Let us say that we have constructed the positive real numbers in some fashion (possibly including 0). Let us furthermore assume that we have defined addition and multiplication for ordered pairs of such numbers (an ordered pair $(x,y)$ is supposed to represent the difference $x-y$, but you cannot properly define subtraction for positive real numbers), and proved that these operations "work properly".
So we have reached the state where we have a ring $(K/\sim, +,\cdot)$ which extends $(\mathbb R^+,+,\cdot)$. Finally, let us assume that we already have division for $\mathbb R^+$.
Now. How exactly do we show that multiplicative inverses exist, that is, that for any pair $(x,y)$ there exists a pair $(x',y')$ such that their product is equivalent to 1? Using the definition of multiplication for ordered pairs, we need to find $(x',y')$ such that $$(xx'+yy', xy'+x'y) \sim (1,0).$$
I have tried, but all I can get is that this reduces to $$x'-y' = \frac{1}{x-y}.$$ Unfortunately, as we still cannot actually subtract positive real numbers, this does not seem to help.
One possible solution would be to show that having gotten this far, we can now actually subtract positive real numbers by using their isomorphic embedding in the extension. I have the feeling that this is the way to go, but I simply do not see how to write down a proof. It should be based on the following ordering of ordered pairs: $$(x,y)\le(x',y') \Leftrightarrow x+y'\le x'+y.$$ Basically, it seems we have to show somehow that expressions like $\sqrt2-\sqrt3$ (and also $\sqrt3-\sqrt2$!) make sense now.
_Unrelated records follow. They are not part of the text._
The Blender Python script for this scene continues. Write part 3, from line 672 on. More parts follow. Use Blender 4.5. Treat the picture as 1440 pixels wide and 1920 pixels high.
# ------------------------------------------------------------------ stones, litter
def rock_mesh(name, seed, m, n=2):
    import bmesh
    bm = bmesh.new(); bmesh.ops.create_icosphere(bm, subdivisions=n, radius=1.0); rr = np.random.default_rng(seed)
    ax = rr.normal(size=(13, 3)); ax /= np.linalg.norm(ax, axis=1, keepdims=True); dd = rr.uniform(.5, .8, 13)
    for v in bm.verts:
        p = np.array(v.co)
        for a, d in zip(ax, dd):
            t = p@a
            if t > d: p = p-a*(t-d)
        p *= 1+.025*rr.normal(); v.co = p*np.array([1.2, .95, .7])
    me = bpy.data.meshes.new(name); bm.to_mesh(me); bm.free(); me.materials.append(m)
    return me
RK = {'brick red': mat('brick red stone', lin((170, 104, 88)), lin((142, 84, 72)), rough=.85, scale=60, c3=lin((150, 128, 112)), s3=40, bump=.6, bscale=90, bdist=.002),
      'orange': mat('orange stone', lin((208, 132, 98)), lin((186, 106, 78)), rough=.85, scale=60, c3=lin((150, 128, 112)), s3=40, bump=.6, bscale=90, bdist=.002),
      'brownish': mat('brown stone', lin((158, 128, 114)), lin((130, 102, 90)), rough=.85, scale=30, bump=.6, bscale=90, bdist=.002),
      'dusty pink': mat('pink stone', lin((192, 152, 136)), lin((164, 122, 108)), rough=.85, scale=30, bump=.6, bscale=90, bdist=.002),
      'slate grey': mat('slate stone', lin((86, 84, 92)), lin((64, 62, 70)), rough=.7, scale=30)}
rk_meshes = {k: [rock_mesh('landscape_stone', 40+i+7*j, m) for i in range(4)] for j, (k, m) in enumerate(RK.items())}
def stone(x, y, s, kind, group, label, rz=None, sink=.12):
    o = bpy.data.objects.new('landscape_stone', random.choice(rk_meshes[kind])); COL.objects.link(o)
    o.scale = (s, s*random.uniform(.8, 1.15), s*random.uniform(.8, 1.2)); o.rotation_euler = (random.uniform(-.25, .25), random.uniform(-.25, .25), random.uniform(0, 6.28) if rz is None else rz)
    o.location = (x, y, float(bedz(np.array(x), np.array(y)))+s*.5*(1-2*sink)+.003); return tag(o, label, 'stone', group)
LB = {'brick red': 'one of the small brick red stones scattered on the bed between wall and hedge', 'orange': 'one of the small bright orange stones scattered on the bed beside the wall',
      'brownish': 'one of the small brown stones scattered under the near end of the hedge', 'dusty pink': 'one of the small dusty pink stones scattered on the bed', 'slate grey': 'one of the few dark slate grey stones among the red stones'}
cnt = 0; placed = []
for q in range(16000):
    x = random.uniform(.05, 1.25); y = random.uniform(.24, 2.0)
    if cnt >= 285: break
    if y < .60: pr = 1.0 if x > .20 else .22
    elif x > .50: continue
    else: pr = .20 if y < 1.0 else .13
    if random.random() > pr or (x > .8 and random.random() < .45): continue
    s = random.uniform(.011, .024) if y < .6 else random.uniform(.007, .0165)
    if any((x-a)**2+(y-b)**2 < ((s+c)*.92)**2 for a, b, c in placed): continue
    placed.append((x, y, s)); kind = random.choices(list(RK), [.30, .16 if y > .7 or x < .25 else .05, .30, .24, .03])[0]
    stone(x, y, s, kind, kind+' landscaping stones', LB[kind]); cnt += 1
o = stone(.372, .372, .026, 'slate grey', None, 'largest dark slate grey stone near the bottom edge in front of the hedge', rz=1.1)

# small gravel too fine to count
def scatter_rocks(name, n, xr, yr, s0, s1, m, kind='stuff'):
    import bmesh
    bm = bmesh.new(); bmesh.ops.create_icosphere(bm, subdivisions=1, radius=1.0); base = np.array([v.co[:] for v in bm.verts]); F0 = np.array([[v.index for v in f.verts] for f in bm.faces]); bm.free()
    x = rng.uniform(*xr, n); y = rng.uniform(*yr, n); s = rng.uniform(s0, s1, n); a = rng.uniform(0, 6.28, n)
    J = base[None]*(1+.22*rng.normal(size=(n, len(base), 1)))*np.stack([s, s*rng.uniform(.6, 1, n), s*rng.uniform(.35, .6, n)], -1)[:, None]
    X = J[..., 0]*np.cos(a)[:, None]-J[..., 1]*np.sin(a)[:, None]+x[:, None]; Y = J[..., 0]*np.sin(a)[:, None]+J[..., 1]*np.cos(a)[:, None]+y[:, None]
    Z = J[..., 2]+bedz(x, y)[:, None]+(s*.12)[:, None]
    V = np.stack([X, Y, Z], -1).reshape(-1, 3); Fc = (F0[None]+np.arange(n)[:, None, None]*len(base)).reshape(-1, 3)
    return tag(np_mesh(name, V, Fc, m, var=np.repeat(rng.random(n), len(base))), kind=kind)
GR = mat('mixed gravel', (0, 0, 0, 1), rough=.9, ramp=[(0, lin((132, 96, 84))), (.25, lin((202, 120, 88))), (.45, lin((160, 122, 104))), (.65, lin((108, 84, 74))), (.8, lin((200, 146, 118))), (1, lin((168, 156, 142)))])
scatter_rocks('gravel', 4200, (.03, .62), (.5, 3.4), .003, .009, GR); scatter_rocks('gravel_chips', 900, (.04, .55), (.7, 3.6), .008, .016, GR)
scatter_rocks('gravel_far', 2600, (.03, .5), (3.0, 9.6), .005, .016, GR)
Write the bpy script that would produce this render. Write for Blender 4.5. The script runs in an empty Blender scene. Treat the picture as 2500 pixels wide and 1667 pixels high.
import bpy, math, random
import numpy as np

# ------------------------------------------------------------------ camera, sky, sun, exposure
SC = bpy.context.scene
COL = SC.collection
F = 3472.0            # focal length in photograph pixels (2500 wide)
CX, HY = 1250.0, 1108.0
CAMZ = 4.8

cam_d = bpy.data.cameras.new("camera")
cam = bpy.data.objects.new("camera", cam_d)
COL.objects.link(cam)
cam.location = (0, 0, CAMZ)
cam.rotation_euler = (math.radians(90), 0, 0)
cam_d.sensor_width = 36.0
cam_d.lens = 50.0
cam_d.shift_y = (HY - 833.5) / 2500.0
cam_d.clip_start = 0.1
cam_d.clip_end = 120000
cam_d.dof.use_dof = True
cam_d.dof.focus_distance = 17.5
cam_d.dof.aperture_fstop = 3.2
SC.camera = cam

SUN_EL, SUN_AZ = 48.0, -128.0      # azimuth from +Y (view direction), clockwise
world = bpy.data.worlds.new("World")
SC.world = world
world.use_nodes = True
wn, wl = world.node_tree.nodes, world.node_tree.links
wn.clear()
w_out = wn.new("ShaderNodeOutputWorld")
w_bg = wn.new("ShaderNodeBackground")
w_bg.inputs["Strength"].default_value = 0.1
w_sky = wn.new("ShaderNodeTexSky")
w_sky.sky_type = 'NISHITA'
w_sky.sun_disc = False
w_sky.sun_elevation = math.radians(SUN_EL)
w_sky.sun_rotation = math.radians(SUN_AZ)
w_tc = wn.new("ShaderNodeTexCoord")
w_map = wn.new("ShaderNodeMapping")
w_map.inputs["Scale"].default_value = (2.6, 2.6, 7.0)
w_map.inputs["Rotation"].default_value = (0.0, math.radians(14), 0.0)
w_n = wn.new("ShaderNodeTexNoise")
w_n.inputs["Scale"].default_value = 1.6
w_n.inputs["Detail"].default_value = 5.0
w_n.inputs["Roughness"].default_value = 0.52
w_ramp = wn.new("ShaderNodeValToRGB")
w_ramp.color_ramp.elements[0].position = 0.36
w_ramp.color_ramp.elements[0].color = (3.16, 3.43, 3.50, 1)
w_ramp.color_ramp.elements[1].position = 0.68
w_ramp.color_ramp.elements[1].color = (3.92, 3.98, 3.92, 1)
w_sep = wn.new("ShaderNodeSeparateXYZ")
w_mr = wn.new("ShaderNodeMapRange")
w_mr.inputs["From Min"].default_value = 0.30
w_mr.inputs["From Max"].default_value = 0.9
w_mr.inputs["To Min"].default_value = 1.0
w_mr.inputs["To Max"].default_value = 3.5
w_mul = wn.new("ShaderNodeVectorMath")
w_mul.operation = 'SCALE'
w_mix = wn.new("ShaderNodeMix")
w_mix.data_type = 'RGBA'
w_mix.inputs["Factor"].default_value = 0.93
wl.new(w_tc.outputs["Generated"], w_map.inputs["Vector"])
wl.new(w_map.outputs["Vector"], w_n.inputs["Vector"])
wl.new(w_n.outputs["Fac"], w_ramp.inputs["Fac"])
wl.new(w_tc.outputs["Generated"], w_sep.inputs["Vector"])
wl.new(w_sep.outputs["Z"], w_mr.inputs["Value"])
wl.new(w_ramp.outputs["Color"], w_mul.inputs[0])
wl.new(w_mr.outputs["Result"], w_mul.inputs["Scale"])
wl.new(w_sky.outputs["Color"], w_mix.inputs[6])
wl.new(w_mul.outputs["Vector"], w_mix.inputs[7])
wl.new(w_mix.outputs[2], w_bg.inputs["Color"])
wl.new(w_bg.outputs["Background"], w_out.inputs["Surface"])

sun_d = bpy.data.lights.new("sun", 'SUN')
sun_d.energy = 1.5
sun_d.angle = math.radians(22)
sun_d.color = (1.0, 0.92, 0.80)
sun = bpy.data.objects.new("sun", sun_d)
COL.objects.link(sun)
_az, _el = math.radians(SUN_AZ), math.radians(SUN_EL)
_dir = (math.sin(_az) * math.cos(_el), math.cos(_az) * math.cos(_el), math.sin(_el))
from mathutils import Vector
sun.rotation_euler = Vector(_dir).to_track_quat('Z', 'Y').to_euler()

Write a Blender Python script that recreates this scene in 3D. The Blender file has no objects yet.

Why not just do it piecewise? For what it's worth, though, this might be a good reason to use an alternative, "sign-magnitude representation", instead of the difference-based representation, which is closer to how we typically work with signed numbers anyways and hence is more intuitive, or at least I think so. That is, if we are already given $\mathbb{R}^{+}$ by some alternative construction procedure, you can define an element of $\mathbb{R}$ to be
$$(\mbox{$+$ or $0$ or $-$}, m)$$
where the first item listed is the sign, to be one of the three symbols given, $m \in \mathbb{R}^{+}$ is the magnitude of the number, and we identify all elements of the form $(0, m)$ as being the same thing. Then just define
$$\frac{1}{x} := \left(s, \frac{1}{m}\right)$$
when $s \ne 0$, where we've done the right-hand reciprocal in the already-existing nonnegative reals. On the other hand, you have to now construct addition piecewise, but at least here it's considerably more obvious and natural how to do that (e.g. "plus plus minus is subtraction", etc.).
I don't think there's any good way to handle the difference-based definition that would not be piecewise - note that with the positive reals you can already subtract $x - y$ when $x > y$, and then just take $x - y$ for $x < y$ as $-(y - x)$. It works more slickly for building the additive group structure of the integers from the natural numbers, but not so much for the multiplicative structure of reals from positive reals. In particular, note that any "differencing" definition you are going to come up with has to mirror some operation on fractions of the form
$$\frac{a}{b} - \frac{c}{d}$$
which equals $\frac{ad - bc}{bd}$, but there's no way to get a difference in the denominator $bd$ without subtracting things there, i.e. using only addition, multiplication, and division of positive reals, and hence we're pretty much back to handling the case of the left operand being less than the right operand piecewisedly.